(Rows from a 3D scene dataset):
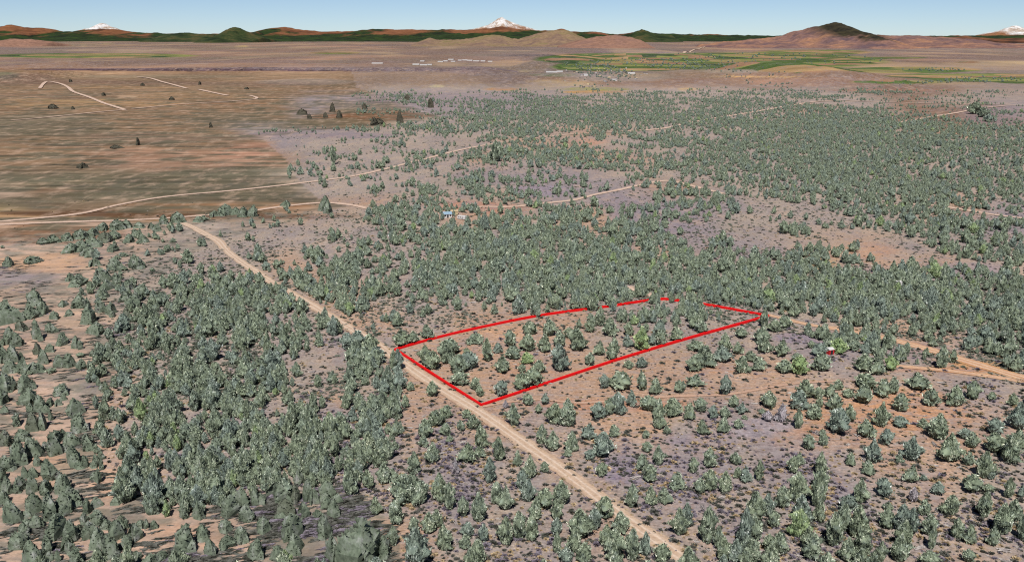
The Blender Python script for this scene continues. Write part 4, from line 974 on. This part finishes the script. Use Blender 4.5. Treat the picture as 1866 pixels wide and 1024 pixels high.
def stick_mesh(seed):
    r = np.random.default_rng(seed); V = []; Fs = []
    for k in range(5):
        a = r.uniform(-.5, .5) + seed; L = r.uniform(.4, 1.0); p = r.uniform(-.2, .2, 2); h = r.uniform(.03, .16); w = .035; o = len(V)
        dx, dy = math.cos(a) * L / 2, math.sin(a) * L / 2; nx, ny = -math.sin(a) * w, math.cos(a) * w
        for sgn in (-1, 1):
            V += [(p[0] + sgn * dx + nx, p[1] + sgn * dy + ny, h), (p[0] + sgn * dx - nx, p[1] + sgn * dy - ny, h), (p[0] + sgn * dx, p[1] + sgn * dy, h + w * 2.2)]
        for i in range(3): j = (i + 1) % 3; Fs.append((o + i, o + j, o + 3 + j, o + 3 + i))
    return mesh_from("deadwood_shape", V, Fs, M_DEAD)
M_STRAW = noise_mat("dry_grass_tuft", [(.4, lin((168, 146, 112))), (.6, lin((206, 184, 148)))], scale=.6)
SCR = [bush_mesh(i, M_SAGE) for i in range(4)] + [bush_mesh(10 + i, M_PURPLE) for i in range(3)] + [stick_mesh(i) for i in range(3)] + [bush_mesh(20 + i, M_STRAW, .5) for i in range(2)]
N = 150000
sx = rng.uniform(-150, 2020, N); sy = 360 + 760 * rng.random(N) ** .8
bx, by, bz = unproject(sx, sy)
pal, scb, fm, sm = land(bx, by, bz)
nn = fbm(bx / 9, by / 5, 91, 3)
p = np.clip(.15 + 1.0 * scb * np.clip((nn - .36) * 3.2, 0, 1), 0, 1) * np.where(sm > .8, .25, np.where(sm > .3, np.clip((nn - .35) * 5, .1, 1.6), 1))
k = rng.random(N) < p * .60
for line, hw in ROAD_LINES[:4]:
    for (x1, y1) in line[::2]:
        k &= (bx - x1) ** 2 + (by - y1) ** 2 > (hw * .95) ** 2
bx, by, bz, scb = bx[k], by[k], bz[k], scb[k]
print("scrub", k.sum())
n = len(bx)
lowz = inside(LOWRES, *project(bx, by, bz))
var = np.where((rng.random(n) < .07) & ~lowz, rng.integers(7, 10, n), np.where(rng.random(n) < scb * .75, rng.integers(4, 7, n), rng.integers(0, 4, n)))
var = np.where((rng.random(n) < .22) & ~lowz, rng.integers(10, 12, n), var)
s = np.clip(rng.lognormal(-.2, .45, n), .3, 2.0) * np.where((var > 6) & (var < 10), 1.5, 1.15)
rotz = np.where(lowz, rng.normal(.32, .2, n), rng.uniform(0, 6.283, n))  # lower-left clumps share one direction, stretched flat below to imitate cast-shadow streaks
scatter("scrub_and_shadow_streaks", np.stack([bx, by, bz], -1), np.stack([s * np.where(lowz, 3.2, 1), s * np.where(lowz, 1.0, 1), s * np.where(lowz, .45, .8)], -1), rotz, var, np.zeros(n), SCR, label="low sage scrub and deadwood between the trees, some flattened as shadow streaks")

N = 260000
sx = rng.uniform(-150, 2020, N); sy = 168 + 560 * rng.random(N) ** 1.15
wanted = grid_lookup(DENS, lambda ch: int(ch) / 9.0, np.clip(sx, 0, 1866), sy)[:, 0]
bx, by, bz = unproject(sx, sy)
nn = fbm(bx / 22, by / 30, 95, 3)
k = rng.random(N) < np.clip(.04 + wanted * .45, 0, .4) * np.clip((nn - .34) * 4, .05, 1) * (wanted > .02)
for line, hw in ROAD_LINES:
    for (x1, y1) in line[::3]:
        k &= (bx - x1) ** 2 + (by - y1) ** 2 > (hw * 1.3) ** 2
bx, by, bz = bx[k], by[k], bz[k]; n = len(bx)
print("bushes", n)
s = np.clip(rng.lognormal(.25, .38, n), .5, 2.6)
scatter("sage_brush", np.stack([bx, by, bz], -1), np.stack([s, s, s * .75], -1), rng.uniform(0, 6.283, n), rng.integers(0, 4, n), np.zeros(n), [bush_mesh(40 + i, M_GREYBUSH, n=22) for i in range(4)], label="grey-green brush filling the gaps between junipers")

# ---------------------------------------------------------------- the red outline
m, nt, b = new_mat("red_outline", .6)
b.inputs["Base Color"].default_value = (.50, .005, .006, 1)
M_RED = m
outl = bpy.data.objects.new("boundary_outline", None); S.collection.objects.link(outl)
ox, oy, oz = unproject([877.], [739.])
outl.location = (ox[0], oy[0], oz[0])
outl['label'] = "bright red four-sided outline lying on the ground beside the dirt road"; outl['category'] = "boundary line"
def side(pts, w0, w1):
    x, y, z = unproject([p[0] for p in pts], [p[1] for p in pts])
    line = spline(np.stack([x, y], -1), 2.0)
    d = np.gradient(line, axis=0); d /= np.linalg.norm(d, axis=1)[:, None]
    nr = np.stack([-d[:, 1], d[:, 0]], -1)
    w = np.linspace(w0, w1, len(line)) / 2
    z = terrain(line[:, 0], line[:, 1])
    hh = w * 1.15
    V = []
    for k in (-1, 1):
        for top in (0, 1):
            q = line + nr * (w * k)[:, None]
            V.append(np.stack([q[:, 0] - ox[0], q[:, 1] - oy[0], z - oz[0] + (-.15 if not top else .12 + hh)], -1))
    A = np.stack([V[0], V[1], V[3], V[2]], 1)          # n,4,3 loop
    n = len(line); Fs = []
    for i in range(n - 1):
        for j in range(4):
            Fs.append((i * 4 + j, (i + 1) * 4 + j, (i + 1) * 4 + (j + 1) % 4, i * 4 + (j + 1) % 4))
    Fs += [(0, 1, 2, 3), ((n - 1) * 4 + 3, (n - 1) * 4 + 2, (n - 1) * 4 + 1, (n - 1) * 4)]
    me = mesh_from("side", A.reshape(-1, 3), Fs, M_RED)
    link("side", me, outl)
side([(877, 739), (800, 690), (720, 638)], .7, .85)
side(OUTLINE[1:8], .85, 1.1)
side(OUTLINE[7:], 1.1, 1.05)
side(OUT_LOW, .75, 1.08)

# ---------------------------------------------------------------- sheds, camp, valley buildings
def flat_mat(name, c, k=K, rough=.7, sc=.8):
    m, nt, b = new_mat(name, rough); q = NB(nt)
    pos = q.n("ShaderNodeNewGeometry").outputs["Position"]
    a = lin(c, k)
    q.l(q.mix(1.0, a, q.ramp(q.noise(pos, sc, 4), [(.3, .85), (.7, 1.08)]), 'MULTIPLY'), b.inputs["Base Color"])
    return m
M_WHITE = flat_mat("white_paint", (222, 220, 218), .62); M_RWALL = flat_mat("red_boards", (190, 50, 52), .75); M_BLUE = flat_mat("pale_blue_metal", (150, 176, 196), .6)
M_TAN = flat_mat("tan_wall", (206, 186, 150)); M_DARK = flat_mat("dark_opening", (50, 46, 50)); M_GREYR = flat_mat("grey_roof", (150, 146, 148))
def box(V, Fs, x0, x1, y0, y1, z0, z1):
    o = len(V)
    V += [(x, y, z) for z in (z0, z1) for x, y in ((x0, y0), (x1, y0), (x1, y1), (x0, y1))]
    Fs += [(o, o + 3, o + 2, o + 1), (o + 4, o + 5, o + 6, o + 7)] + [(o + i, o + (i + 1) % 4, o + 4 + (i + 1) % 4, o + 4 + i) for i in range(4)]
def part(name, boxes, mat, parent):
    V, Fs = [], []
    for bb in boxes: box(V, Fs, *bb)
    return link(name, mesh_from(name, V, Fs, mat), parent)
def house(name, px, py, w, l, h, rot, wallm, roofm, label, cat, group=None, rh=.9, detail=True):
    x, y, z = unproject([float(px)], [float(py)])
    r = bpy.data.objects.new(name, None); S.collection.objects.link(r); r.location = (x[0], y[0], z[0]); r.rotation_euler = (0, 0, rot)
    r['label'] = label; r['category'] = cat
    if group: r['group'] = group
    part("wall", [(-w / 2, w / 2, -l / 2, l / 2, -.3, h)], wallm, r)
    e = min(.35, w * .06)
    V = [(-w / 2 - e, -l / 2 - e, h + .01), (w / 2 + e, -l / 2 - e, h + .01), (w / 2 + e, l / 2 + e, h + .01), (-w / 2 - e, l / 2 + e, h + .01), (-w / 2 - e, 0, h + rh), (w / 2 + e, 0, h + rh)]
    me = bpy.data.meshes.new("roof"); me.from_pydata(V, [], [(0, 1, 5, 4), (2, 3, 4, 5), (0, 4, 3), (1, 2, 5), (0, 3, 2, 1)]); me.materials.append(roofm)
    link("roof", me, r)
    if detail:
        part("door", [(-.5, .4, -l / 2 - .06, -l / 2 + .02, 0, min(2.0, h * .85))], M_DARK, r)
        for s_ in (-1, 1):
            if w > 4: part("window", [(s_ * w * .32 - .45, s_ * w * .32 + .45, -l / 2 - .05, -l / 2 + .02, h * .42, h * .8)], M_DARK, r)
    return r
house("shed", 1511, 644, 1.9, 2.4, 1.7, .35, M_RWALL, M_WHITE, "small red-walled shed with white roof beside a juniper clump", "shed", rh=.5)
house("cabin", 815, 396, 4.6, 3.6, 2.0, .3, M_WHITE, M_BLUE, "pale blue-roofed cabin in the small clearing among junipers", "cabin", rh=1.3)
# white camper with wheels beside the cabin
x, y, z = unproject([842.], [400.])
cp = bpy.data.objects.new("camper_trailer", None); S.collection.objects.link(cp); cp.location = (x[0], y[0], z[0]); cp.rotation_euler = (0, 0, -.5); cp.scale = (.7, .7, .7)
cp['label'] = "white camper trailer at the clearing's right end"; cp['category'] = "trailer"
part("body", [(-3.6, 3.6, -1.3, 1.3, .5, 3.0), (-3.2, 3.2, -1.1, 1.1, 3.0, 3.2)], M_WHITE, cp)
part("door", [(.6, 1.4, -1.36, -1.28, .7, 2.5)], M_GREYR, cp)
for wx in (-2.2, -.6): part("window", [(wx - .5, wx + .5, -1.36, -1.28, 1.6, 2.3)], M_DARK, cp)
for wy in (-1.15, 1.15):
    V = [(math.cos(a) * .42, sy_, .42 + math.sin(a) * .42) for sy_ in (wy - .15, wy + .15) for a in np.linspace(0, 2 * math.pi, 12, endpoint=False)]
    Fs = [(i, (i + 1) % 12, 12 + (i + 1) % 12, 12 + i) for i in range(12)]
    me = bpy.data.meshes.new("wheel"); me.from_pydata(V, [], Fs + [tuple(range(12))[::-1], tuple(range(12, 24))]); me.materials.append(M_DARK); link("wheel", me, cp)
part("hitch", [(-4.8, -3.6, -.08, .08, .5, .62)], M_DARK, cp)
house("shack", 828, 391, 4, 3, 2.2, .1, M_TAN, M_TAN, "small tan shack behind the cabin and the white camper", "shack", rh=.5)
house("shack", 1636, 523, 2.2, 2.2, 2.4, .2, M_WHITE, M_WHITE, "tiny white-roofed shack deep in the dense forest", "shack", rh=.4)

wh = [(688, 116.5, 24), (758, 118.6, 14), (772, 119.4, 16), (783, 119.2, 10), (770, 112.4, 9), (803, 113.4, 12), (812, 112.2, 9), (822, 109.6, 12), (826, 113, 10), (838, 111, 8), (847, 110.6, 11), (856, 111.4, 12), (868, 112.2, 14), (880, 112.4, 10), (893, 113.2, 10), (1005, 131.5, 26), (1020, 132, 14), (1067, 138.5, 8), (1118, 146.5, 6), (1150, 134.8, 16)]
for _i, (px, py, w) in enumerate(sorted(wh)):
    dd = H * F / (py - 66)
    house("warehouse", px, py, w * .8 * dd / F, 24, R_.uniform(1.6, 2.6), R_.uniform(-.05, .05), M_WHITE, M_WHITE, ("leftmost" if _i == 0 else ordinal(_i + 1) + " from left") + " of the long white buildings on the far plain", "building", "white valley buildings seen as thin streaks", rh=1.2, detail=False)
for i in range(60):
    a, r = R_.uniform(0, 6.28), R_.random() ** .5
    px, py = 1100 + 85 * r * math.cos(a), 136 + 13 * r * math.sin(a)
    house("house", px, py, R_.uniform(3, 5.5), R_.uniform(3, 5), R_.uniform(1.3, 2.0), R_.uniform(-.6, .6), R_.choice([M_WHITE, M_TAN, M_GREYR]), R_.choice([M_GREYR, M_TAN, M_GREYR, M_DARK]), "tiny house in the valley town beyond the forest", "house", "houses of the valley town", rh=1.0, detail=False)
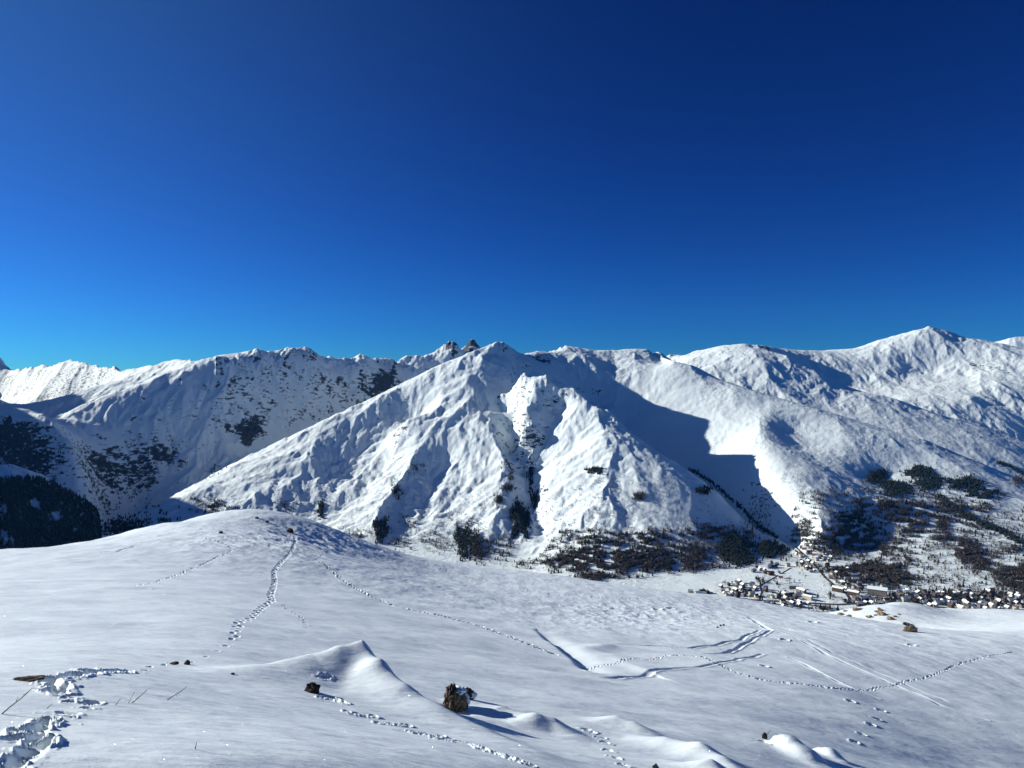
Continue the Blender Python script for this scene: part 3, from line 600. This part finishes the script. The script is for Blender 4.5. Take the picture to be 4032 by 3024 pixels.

(Your goal):
Using the records above, copy every line that has the word "Python" in it.

(Finished task):
The Blender Python script for this scene continues. Write part 4, from line 974 on. This part finishes the script. Use Blender 4.5. Treat the picture as 1866 pixels wide and 1024 pixels high.
Continue the Blender Python script for this scene: part 3, from line 600. This part finishes the script. The script is for Blender 4.5. Take the picture to be 4032 by 3024 pixels.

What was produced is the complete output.